Extracted entries:
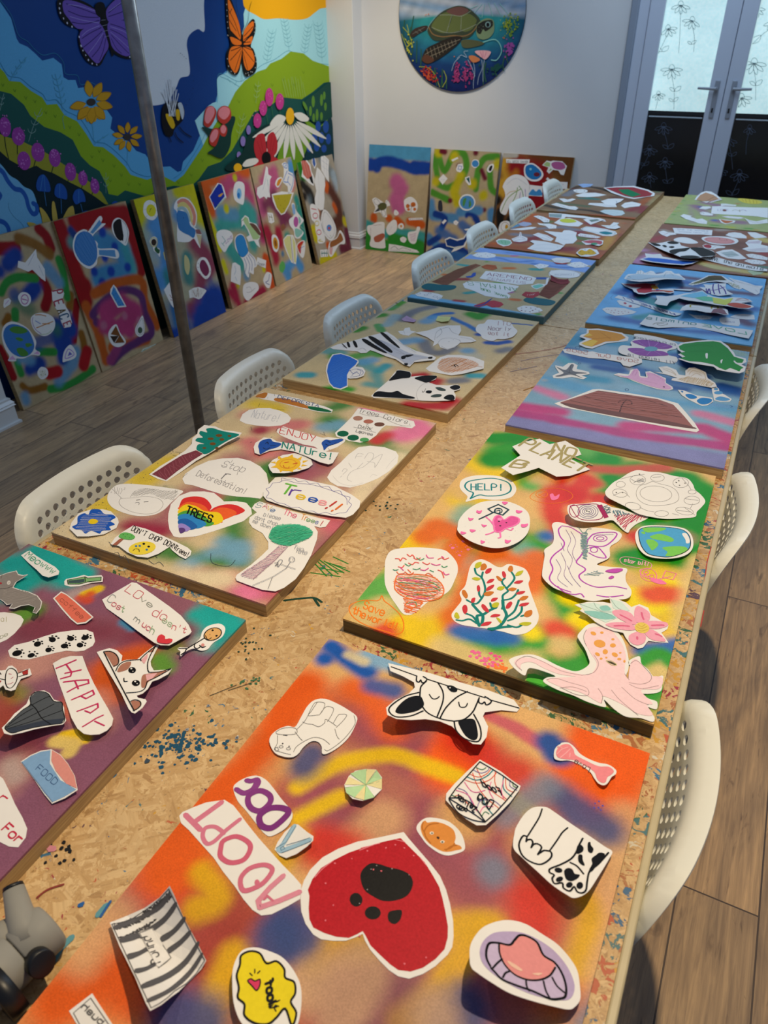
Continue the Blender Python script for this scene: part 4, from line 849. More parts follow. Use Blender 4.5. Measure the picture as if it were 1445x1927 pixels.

* * *

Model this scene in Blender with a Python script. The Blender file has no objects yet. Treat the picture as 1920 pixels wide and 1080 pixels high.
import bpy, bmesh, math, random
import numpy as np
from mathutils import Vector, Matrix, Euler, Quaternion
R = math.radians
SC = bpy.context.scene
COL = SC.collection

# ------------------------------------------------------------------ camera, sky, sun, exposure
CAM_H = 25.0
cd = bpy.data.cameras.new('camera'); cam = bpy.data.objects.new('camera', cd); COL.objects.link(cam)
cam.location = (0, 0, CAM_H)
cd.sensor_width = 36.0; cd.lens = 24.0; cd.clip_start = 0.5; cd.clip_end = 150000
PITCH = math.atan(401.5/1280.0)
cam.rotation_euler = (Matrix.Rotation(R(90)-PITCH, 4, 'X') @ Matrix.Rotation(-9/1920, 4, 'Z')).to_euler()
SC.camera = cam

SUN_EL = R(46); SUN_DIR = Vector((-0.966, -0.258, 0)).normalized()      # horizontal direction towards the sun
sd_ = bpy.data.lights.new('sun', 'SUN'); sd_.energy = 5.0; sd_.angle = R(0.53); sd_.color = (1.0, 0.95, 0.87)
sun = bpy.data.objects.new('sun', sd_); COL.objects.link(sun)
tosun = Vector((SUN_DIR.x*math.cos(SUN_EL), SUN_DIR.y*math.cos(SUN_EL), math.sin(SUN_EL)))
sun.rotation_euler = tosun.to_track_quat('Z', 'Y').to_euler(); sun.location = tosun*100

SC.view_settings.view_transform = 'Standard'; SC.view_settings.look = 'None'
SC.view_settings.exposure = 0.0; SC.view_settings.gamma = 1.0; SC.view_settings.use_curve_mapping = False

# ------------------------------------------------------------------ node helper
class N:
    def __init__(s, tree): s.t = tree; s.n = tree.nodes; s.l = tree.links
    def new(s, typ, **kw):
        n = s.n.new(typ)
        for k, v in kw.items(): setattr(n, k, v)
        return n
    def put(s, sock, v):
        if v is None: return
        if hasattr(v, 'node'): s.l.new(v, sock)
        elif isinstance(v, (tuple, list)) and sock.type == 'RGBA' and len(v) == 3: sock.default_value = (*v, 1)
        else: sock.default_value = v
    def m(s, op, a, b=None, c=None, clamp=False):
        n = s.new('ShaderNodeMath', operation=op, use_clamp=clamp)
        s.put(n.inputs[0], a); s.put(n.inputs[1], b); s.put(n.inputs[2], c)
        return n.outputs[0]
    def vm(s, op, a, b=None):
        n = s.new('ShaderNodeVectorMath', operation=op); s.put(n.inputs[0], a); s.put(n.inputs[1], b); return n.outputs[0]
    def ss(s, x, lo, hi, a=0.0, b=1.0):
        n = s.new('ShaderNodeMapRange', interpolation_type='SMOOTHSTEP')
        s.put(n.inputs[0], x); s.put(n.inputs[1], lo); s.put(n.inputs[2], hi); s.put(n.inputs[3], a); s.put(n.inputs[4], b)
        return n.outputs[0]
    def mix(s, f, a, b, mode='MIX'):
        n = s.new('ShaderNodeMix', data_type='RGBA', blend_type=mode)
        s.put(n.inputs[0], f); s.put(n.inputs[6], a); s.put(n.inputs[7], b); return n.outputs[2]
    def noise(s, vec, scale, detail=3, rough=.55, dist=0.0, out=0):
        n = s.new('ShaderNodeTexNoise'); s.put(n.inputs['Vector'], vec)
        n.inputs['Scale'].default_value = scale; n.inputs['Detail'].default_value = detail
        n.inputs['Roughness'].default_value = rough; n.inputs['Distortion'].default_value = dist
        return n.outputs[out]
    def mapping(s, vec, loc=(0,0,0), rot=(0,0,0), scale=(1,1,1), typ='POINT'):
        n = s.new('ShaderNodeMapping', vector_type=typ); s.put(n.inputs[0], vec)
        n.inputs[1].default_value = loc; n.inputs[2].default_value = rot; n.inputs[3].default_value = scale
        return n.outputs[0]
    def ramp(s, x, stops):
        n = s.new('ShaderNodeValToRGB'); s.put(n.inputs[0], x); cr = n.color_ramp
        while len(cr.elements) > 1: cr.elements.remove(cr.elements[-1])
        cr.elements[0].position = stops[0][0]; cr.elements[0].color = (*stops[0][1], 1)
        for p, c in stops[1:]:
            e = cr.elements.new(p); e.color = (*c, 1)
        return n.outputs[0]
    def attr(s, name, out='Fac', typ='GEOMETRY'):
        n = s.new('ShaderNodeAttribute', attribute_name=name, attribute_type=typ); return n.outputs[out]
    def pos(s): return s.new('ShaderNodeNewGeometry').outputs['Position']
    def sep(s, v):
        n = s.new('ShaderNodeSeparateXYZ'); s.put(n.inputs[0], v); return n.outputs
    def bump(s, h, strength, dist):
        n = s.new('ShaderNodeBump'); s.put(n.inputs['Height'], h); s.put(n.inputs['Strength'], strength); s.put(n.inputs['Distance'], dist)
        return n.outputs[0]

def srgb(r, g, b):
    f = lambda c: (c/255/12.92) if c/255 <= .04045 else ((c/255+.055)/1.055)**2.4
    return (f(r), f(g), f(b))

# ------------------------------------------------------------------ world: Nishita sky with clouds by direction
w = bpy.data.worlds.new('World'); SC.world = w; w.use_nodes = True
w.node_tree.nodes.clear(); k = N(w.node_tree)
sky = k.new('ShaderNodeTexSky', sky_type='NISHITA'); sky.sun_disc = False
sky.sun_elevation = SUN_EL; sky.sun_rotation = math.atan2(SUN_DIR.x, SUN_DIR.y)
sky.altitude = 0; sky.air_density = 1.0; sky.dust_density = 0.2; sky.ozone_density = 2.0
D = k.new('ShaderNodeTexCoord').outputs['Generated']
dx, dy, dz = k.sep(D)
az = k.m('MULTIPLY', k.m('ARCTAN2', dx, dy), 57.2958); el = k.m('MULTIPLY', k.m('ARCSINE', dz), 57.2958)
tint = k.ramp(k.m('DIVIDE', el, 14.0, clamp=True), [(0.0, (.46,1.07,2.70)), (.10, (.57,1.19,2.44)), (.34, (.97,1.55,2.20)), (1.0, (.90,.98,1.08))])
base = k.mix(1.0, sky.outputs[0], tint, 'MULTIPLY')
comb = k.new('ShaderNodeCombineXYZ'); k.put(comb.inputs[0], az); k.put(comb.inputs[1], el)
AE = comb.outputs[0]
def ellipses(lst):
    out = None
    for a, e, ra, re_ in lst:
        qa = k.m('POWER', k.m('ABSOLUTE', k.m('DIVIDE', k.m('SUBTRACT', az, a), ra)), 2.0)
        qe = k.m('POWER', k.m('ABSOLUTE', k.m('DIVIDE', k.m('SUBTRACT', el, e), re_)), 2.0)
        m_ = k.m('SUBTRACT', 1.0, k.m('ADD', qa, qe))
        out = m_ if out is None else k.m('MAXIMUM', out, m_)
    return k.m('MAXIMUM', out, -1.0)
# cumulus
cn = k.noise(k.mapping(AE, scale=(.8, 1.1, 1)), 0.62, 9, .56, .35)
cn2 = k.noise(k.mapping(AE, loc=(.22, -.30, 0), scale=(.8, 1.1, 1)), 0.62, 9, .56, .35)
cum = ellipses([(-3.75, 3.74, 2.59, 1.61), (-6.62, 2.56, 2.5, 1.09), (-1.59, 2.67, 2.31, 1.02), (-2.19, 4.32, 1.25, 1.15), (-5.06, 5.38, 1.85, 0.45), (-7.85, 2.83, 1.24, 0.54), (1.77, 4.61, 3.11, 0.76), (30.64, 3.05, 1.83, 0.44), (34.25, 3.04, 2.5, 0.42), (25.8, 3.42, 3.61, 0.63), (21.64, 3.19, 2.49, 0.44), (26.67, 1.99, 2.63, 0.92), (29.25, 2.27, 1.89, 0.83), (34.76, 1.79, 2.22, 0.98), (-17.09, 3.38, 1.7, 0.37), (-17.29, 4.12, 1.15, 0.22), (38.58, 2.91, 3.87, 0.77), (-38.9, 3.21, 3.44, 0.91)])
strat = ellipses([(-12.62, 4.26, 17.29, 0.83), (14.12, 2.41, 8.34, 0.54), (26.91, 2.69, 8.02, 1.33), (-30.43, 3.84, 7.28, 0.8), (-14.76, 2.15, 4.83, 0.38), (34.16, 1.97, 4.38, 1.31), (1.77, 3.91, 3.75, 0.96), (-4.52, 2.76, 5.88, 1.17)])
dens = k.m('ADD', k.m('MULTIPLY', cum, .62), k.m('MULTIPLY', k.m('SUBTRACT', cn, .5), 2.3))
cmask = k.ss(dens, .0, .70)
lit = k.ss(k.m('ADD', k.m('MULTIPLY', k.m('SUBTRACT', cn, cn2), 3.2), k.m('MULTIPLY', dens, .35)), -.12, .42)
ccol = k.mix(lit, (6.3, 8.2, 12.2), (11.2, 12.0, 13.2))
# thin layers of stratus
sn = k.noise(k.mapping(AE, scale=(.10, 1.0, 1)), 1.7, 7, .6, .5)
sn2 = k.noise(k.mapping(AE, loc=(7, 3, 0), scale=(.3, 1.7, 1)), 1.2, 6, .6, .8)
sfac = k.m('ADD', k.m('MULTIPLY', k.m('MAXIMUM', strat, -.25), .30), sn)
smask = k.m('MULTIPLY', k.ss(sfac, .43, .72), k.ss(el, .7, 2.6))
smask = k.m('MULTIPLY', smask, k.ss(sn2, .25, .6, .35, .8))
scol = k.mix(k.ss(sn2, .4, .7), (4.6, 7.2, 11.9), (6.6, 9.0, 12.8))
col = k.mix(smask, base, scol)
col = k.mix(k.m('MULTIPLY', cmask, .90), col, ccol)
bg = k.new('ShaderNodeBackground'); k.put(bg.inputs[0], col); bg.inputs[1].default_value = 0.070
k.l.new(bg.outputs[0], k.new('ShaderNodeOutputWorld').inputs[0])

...

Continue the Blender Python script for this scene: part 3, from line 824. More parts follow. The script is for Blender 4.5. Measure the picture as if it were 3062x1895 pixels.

Aim:
Emit only the lines from the one containing "Model this scene" through the one containing "SC.view_settings.exposure = 0.0;", copied exactly.

Full output:
Model this scene in Blender with a Python script. The Blender file has no objects yet. Treat the picture as 1920 pixels wide and 1080 pixels high.
import bpy, bmesh, math, random
import numpy as np
from mathutils import Vector, Matrix, Euler, Quaternion
R = math.radians
SC = bpy.context.scene
COL = SC.collection

# ------------------------------------------------------------------ camera, sky, sun, exposure
CAM_H = 25.0
cd = bpy.data.cameras.new('camera'); cam = bpy.data.objects.new('camera', cd); COL.objects.link(cam)
cam.location = (0, 0, CAM_H)
cd.sensor_width = 36.0; cd.lens = 24.0; cd.clip_start = 0.5; cd.clip_end = 150000
PITCH = math.atan(401.5/1280.0)
cam.rotation_euler = (Matrix.Rotation(R(90)-PITCH, 4, 'X') @ Matrix.Rotation(-9/1920, 4, 'Z')).to_euler()
SC.camera = cam

SUN_EL = R(46); SUN_DIR = Vector((-0.966, -0.258, 0)).normalized()      # horizontal direction towards the sun
sd_ = bpy.data.lights.new('sun', 'SUN'); sd_.energy = 5.0; sd_.angle = R(0.53); sd_.color = (1.0, 0.95, 0.87)
sun = bpy.data.objects.new('sun', sd_); COL.objects.link(sun)
tosun = Vector((SUN_DIR.x*math.cos(SUN_EL), SUN_DIR.y*math.cos(SUN_EL), math.sin(SUN_EL)))
sun.rotation_euler = tosun.to_track_quat('Z', 'Y').to_euler(); sun.location = tosun*100

SC.view_settings.view_transform = 'Standard'; SC.view_settings.look = 'None'
SC.view_settings.exposure = 0.0; SC.view_settings.gamma = 1.0; SC.view_settings.use_curve_mapping = False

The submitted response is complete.